Olivera has been dreadful since coming to Atlanta, with just nine hits in 41 at-bats (.220). Bethancourt, who was given the reigns to the catcher’s job when the team moved Gattis, has looked terrible the entire season, and was even sent down to AAA Gwinnett in June.

The once-promising rotation filled with the likes of Mike Minor, Alex Wood, Brandon Beachy, Kris Medlen and Teheran is now dissolved. The Braves have had to rely on inexperienced starters for much of the season. Three of the heralded young arms they received in offseason trades have been disappointing.

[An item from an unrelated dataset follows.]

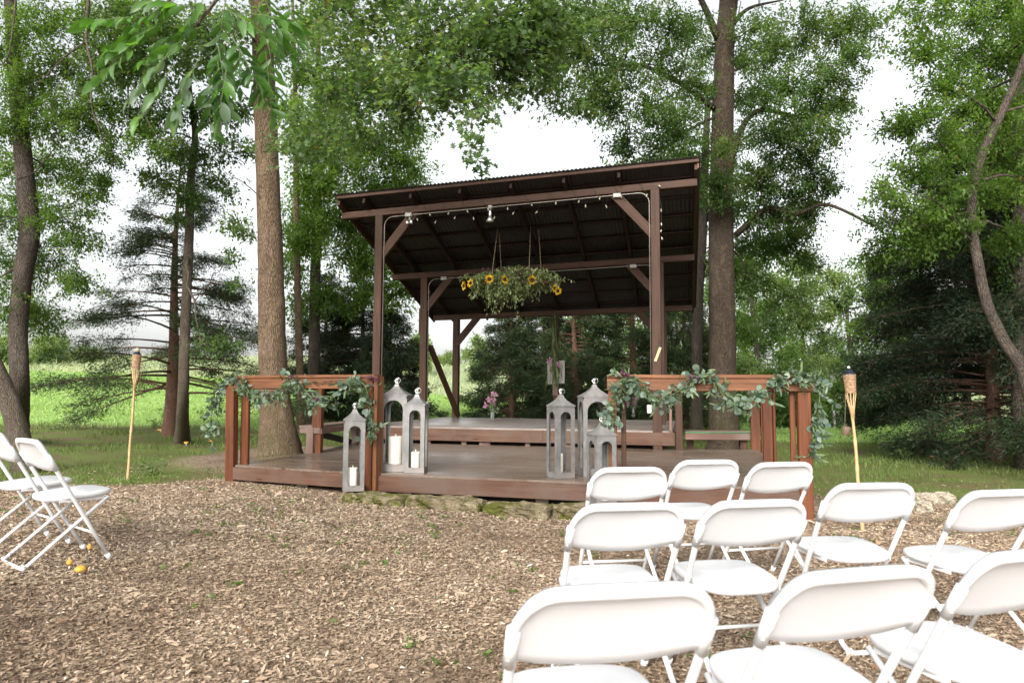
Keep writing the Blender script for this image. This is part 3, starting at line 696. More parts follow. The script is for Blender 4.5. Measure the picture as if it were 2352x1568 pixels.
C=np.array(C); l=np.array(sw.location); leaves('grass_stems',C-l,np.array(D),RNG.uniform(.2,.45,len(C)),np.clip(RNG.normal(.25,.25,len(C)),0,1),[(T_NEED[0][0]),(.5,.03,.01),(1,0,-.03),(.5,-.03,.01)] and ([(0,0,0),(.5,.025,.01),(1,0,-.03),(.5,-.025,.01)],[(0,1,2,3)]),L_CHAND,sw,.1)
for dx,dz in ((-.12,.0),(.10,-.12)):
    q=at(bp-VV*.16,_bz1+dz)+U*dx; n=34; leaves('pink_bloom',q-l+RNG.normal(size=(n,3))*.02,unit(n),RNG.uniform(.05,.09,n),RNG.random(n),T_OVAL,L_PINK,sw,.1)
def vase(base,h,label,nfl,hang,blooms=None):
    v=thing('flower_vase',label,'vase',base); B=np.array(base)
    m=MB(); m.lathe(B,[(.0,.004),(.05,.004),(.05,.0),(.052,.01),(.046,h*.5),(.052,h),(.047,h),(.041,h*.5),(.045,.02),(.0,.018)],18); mbuild(m,'glass',M_GLASS,v)
    m=MB(); heads=[]
    for i in range(nfl):
        e=B+V(random.gauss(0,.11),random.gauss(0,.08),h+random.uniform(.05,hang)); heads.append(e)
        m.tube([B+V(random.gauss(0,.015),random.gauss(0,.015),.03),B+V(random.gauss(0,.02),random.gauss(0,.02),h),e],.005,5)
    for i in range(6):
        e=B+V(random.gauss(0,.14),random.gauss(0,.1),h+hang+random.uniform(.1,.45)); m.tube([B+V(0,0,.05),B+V(random.gauss(0,.03),0,h+.1),e],[.004,.003,.002],5)
    mbuild(m,'stems',M_STEM,v)
    for e in heads:
        n=30; leaves('blossom',e-B+RNG.normal(size=(n,3))*.018,unit(n),RNG.uniform(.05,.085,n),RNG.random(n),T_OVAL,L_PINK,v,.1)
    n=60; leaves('greens',V(0,0,h)+RNG.normal(size=(n,3))*np.array([.05,.05,.05]),unit(n)+np.array([0,0,.6]),RNG.uniform(.06,.12,n),RNG.random(n),T_LONG,L_WILLOW,v,.2)
pv=PZ(1131,965,SZ+.004); vase(pv,.26,'glass vase of pink lilies standing at the back of the stage floor',9,.34)
pv=PZ(1455,958,SZ+.004); vase(pv,.30,'glass vase of pink lilies seen behind the right garland on the stage',5,.22)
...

24-year-old left-hander Manny Banuelos, acquired from the Yankees for reliever David Carpenter, is 1-4 with 5.13 ERA in six starts. Mike Foltynewicz, a 23-year-old righty who came over in the Gattis deal, is 4-6 with 5.71 ERA in 15 starts.

And then there’s Matt Wisler, the big get for the Braves in the Kimbrel trade. Wisler got off to a good start after being called up in June, but has been knocked around more recently. He now owns a 5-7 record and a 5.60 in 15 starts.

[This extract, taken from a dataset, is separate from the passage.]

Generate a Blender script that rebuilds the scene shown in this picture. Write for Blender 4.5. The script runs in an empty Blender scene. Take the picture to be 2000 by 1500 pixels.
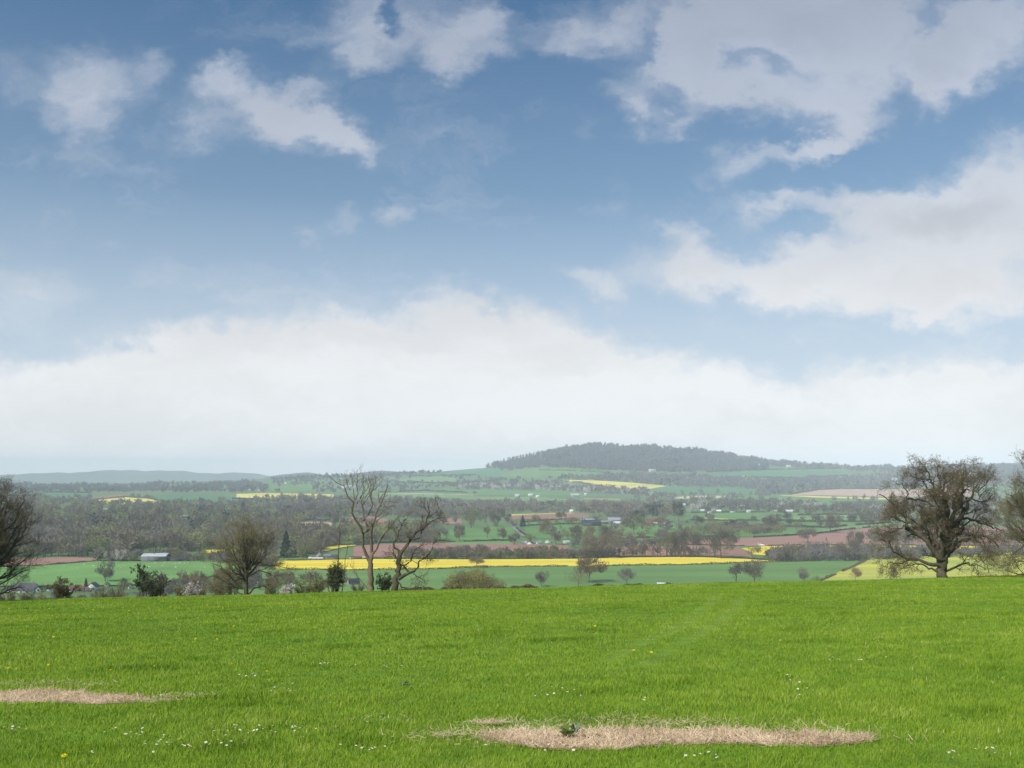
import bpy, math, random
import numpy as np
from math import radians, sin, cos, pi
SC = bpy.context.scene
C = SC.collection
# ---------------------------------------------------------------- camera
F = 1921.0            # focal length in units of the photograph's pixels (2000 wide)
HR = 925.0            # row of the true horizon
cam = bpy.data.cameras.new('camera'); cam.sensor_width = 36; cam.lens = 36*F/2000
cam.shift_y = (HR-750)/2000; cam.clip_start = .1; cam.clip_end = 90000
co = bpy.data.objects.new('camera', cam); C.objects.link(co)
co.location = (0, 0, 0); co.rotation_euler = (radians(90), 0, 0)
SC.camera = co
# ---------------------------------------------------------------- exposure
SC.view_settings.view_transform = 'Standard'; SC.view_settings.look = 'None'
SC.view_settings.exposure = 0.3; SC.view_settings.gamma = 1; SC.view_settings.use_curve_mapping = False
SC.cycles.max_bounces = 8; SC.cycles.diffuse_bounces = 3; SC.cycles.volume_bounces = 4
SC.cycles.transparent_max_bounces = 4
SC.cycles.use_denoising = True
# ---------------------------------------------------------------- sun
SUN_EL, SUN_AZ = radians(45), radians(-138)        # azimuth clockwise from the view direction (+Y)
from mathutils import Vector
sd = Vector((sin(SUN_AZ)*cos(SUN_EL), cos(SUN_AZ)*cos(SUN_EL), sin(SUN_EL)))
sl = bpy.data.lights.new('sun', 'SUN'); sl.energy = 4.4; sl.angle = radians(1.0); sl.color = (1, .95, .87)
so = bpy.data.objects.new('sun', sl); C.objects.link(so)
so.rotation_euler = (-sd).to_track_quat('-Z', 'Y').to_euler(); so.location = (-60, -20, 80)
# ---------------------------------------------------------------- world: Nishita sky with broken cloud
W = bpy.data.worlds.new('World'); SC.world = W; W.use_nodes = True
nt = W.node_tree; nt.nodes.clear()
def NN(t, kind, **kw):
    n = t.nodes.new(kind)
    for k, v in kw.items(): setattr(n, k, v)
    return n
def wire(t, a, b): t.links.new(a, b)
def MA(t, op, a, b=None, c=None, clamp=False):
    n = NN(t, 'ShaderNodeMath', operation=op, use_clamp=clamp)
    for i, x in enumerate((a, b, c)):
        if x is None: continue
        if isinstance(x, (int, float)): n.inputs[i].default_value = x
        else: wire(t, x, n.inputs[i])
    return n.outputs[0]
def MR(t, v, a, b, c=0., d=1., smooth=True):
    n = NN(t, 'ShaderNodeMapRange', interpolation_type='SMOOTHSTEP' if smooth else 'LINEAR')
    wire(t, v, n.inputs[0])
    for i, x in zip((1, 2, 3, 4), (a, b, c, d)): n.inputs[i].default_value = x
    return n.outputs[0]
def RAMP(t, v, stops, interp='LINEAR'):
    n = NN(t, 'ShaderNodeValToRGB'); n.color_ramp.interpolation = interp
    e = n.color_ramp.elements
    while len(e) < len(stops): e.new(.5)
    for q, (p, c) in zip(e, stops): q.position = p; q.color = (*c, 1) if len(c) == 3 else c
    wire(t, v, n.inputs[0]); return n.outputs[0]
def MIX(t, f, a, b, mode='MIX'):
    n = NN(t, 'ShaderNodeMix', data_type='RGBA', blend_type=mode)
    for s, x in ((n.inputs[0], f), (n.inputs[6], a), (n.inputs[7], b)):
        if isinstance(x, (int, float)): s.default_value = x
        elif isinstance(x, tuple): s.default_value = (*x, 1)
        else: wire(t, x, s)
    return n.outputs[2]
def srgb(r, g, b):
    f = lambda c: (c/255/12.92) if c/255 <= .04045 else ((c/255+.055)/1.055)**2.4
    return (f(r), f(g), f(b))
def build_sky():
    t = nt
    tc = NN(t, 'ShaderNodeTexCoord'); sp = NN(t, 'ShaderNodeSeparateXYZ'); wire(t, tc.outputs['Generated'], sp.inputs[0])
    y = MA(t, 'MAXIMUM', sp.outputs[1], .08)
    u = MA(t, 'DIVIDE', sp.outputs[0], y); v = MA(t, 'DIVIDE', sp.outputs[2], y)
    cv = NN(t, 'ShaderNodeCombineXYZ'); wire(t, u, cv.inputs[0]); wire(t, v, cv.inputs[1])
    def noise(vec, scale, det, rough=.55, sy=1., off=0.):
        m = NN(t, 'ShaderNodeMapping'); m.inputs['Scale'].default_value = (scale, scale*sy, 1); m.inputs['Location'].default_value = (off, off*.7, off)
        wire(t, vec, m.inputs[0])
        n = NN(t, 'ShaderNodeTexNoise', noise_dimensions='3D'); n.inputs['Scale'].default_value = 1
        n.inputs['Detail'].default_value = det; n.inputs['Roughness'].default_value = rough
        wire(t, m.outputs[0], n.inputs[0]); return n
    # domain warp
    w1 = noise(cv.outputs[0], 7, 4, .6, 1.5); w2 = noise(cv.outputs[0], 26, 5, .6, 1.4, 3.)
    def warp(vec, n, amp):
        s = NN(t, 'ShaderNodeVectorMath', operation='SUBTRACT'); wire(t, n.outputs['Color'], s.inputs[0]); s.inputs[1].default_value = (.5, .5, .5)
        q = NN(t, 'ShaderNodeVectorMath', operation='MULTIPLY_ADD'); wire(t, s.outputs[0], q.inputs[0]); q.inputs[1].default_value = (amp, amp*.8, 0)
        wire(t, vec, q.inputs[2]); return q.outputs[0]
    w3 = noise(cv.outputs[0], 75, 4, .6, 1.3, 5.)
    P = warp(warp(warp(cv.outputs[0], w1, .085), w2, .06), w3, .02)
    fb = noise(P, 11, 8, .6, 1.5, 7.).outputs['Fac']
    # cloud masses: column, row, half width, half height, tilt (deg), weight
    B = [(60,150,120,60,0,.6),(195,165,115,80,0,.9),(150,225,80,60,0,.5),(300,130,40,35,0,.5),(150,290,60,40,30,.32),
         (490,205,140,72,-12,1.),(620,240,140,58,-22,1.05),(700,268,70,36,-20,.7),(375,262,65,45,0,.65),(430,145,70,30,10,.5),(600,165,45,30,0,.5),
         (820,55,190,85,0,1.),(700,40,80,90,0,.8),(870,115,60,50,0,.7),(960,60,80,70,0,.7),(585,65,60,30,0,.55),(680,120,70,35,0,.45),
         (1160,45,115,62,0,.9),(1080,80,60,25,30,.4),
         (1440,40,210,120,0,1.3),(1680,40,260,120,0,1.4),(1900,75,190,95,15,1.25),(1320,110,70,80,0,.7),(1840,150,120,50,0,.7),
         (1390,95,70,35,30,.7),(1480,175,115,50,-18,1.1),(1380,170,60,45,0,.8),(1620,170,110,45,0,.8),(1650,220,70,45,0,.8),(1600,265,60,30,25,.8),(1230,185,60,55,0,.8),(1240,240,45,40,0,.8),(1320,240,50,35,40,.7),
         (1450,310,80,35,0,.62),(1540,305,70,25,10,.5),(1590,280,50,25,25,.5),(1440,340,50,40,0,.4),
         (1950,360,190,80,22,1.35),(1800,420,260,60,8,1.3),(1560,390,150,26,0,.8),(1900,480,250,90,0,1.5),(1500,410,70,30,20,.6),
         (1360,470,70,40,-20,.9),(1330,525,120,55,0,1.1),(1500,530,150,55,0,.95),(1700,560,230,60,0,1.3),(1900,590,200,55,0,1.2),(1620,500,120,40,0,.7),(1320,430,50,25,0,.4),
         (775,405,42,28,20,.75),(683,437,34,30,0,.42),(617,460,36,22,0,.6),(1188,390,36,36,30,.42),(1143,262,34,34,0,.36),(1150,540,70,30,-10,.62),(1190,570,50,30,-30,.4),
         (1510,122,120,34,-8,-.72),(1825,32,75,42,25,-.85),(1765,125,30,60,0,-.7),(762,34,34,28,0,-1.0),(1010,20,40,45,0,-.6),(1265,70,22,60,-10,-.45),(1620,110,360,150,0,.35),(1560,440,70,18,0,-.6),(60,560,140,55,0,.55),(20,620,110,40,0,.45),(230,650,160,40,0,.3)]
    S = None
    for (cx, cy, rx, ry, rot, w) in B:
        m = NN(t, 'ShaderNodeMapping', vector_type='TEXTURE')
        m.inputs['Location'].default_value = ((cx-1000)/F, (HR-cy)/F, 0)
        m.inputs['Rotation'].default_value = (0, 0, radians(rot)); m.inputs['Scale'].default_value = (rx*1.5/F, ry*1.5/F, 1)
        wire(t, P, m.inputs[0])
        l = NN(t, 'ShaderNodeVectorMath', operation='LENGTH'); wire(t, m.outputs[0], l.inputs[0])
        b = MR(t, l.outputs['Value'], 1.0, 0.0, 0, w*.86)
        S = b if S is None else MA(t, 'ADD', S, b)
    # low bank of cloud along the horizon: its upper edge as a curve over the column
    fc = NN(t, 'ShaderNodeFloatCurve'); sP = NN(t, 'ShaderNodeSeparateXYZ'); wire(t, P, sP.inputs[0])
    edge = [(-400,690),(0,692),(130,672),(280,640),(440,622),(590,600),(700,592),(850,556),(930,546),(990,572),(1080,592),(1180,632),(1260,660),(1330,690),(1480,708),(1640,700),(1780,702),(1950,692),(2100,700),(2400,690)]
    pts = [((px+500)/3000, (HR-r)/500) for px, r in edge]
    cur = fc.mapping.curves[0]
    cur.points[0].location = (0, pts[0][1]); cur.points[1].location = (1, pts[-1][1])
    for p in pts[1:-1]: cur.points.new(*p)
    fc.mapping.update()
    wire(t, MR(t, sP.outputs[0], (-500-1000)/F, (2500-1000)/F, 0, 1, False), fc.inputs['Value'])
    ev = MA(t, 'MULTIPLY', fc.outputs[0], 500/F)
    bank = MR(t, MA(t, 'SUBTRACT', ev, sP.outputs[1]), -.03, .06, 0, 1)
    # second veil above the bank on the right
    fine = MA(t, 'MULTIPLY_ADD', fb, 1.9, .05)
    m1 = MR(t, MA(t, 'MULTIPLY', S, fine), .06, 1.18, 0, 1)
    halo = MA(t, 'MULTIPLY', MR(t, S, 0, .75, 0, .95), MR(t, fb, .30, .72, .15, .95))
    wisp = noise(P, 6, 6, .62, 2.4, 21.).outputs['Fac']
    m1 = MA(t, 'MAXIMUM', m1, MA(t, 'MAXIMUM', halo, MR(t, wisp, .5, .78, 0, .35)))
    bk = MR(t, MA(t, 'MULTIPLY', bank, fine), .15, .75, 0, 1)
    # loose cloud over the rest of the sky, outside the view
    n3 = noise(tc.outputs['Generated'], 2.2, 6, .55, 1, 11.).outputs['Fac']
    away = MR(t, MA(t, 'ABSOLUTE', u), .62, .95, 0, 1)
    up = MR(t, v, .62, .85, 0, 1)
    other = MA(t, 'MULTIPLY', MR(t, n3, .48, .66, 0, .8), MA(t, 'MAXIMUM', away, up))
    ou = MA(t, 'MAXIMUM', m1, other)
    # the sky itself
    sky = NN(t, 'ShaderNodeTexSky', sky_type='NISHITA'); sky.sun_disc = False
    sky.sun_elevation = SUN_EL; sky.sun_rotation = SUN_AZ; sky.altitude = 150; sky.air_density = 1.0; sky.dust_density = 1.2; sky.ozone_density = 2.2
    mul = NN(t, 'ShaderNodeVectorMath', operation='SCALE'); wire(t, sky.outputs[0], mul.inputs[0]); mul.inputs['Scale'].default_value = SKY
    el = sp.outputs[2]
    base = MIX(t, 1., mul.outputs[0], RAMP(t, MR(t, el, 0, .5, 0, 1, False), SKYTINT), 'MULTIPLY')
    veil = RAMP(t, MR(t, el, 0, .45, 0, 1, False), [(0, (.95,)*3), (.2, (.84,)*3), (.30, (.64,)*3), (.42, (.40,)*3), (.6, (.12,)*3), (1, (0,)*3)])
    base = MIX(t, veil, base, srgb(206, 220, 236))
    # cloud light: cooler and dimmer higher up, mottled by the thickness
    ccol = RAMP(t, MR(t, el, 0, .45, 0, 1, False), [(0, srgb(249,249,250)), (.22, srgb(242,243,245)), (.38, srgb(230,231,235)), (.5, srgb(214,218,226)), (.66, srgb(202,208,221)), (.85, srgb(188,196,212)), (1, srgb(172,180,197))])
    thick = MR(t, S, 1.1, 3.0, 1.0, .80)
    n4 = noise(P, 5, 5, .5, 2.2, 2.).outputs['Fac']
    shade = MA(t, 'MULTIPLY', thick, MR(t, n4, .3, .7, .93, 1.04))
    cs = NN(t, 'ShaderNodeVectorMath', operation='SCALE'); wire(t, ccol, cs.inputs[0]); wire(t, shade, cs.inputs['Scale'])
    n5 = noise(P, 4, 5, .55, 3.2, 5.).outputs['Fac']
    bs = NN(t, 'ShaderNodeVectorMath', operation='SCALE'); wire(t, ccol, bs.inputs[0]); wire(t, MR(t, n5, .38, .62, .93, 1.03), bs.inputs['Scale'])
    mask = MA(t, 'MULTIPLY', ou, MR(t, el, .1, .4, .97, .84))
    c1 = MIX(t, mask, base, cs.outputs[0])
    c2 = MIX(t, MA(t, 'MULTIPLY', bk, .95), c1, bs.outputs[0])
    bg = NN(t, 'ShaderNodeBackground'); wire(t, c2, bg.inputs[0]); bg.inputs[1].default_value = .81
    out = NN(t, 'ShaderNodeOutputWorld'); wire(t, bg.outputs[0], out.inputs[0])
SKY = 0.10
SKYTINT = [(0, (1, 1.0, 1.03)), (.3, (.97, 1.02, 1.05)), (.55, (.80, .99, 1.04)), (1, (.50, .84, 1.0))]
build_sky()
W.cycles.sampling_method = 'MANUAL'; W.cycles.sample_map_resolution = 1024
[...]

It’s hard to say what the next few seasons will be like for the Braves. While through their many trades they have been able to re-stock a depleted farm system, it isn’t as rich with highly ranked prospects as another rebuilding club right in their division, the Phillies.

In my opinion, John Hart has done more harm than good since he took over as general manager with Atlanta. It would be difficult to say that things will be handled any better moving forward. This isn’t a young guy who may learn on the job. Hart is a longtime baseball man with prior GM experience.

As the Braves and Phillies get set for a three-game series this weekend at Turner Field in Atlanta in a battle of MLB’s two worst teams, there seems to be a lot more promise surrounding the Phillies, given the strides they have made in their farm system and player development.

Unfortunately, for the Braves and their fans, the moves by the front office give the organization no clear path to success. For the Phillies divisional rivals in Atlanta, the 2016 season could be even worse than the miserable 2015 campaign.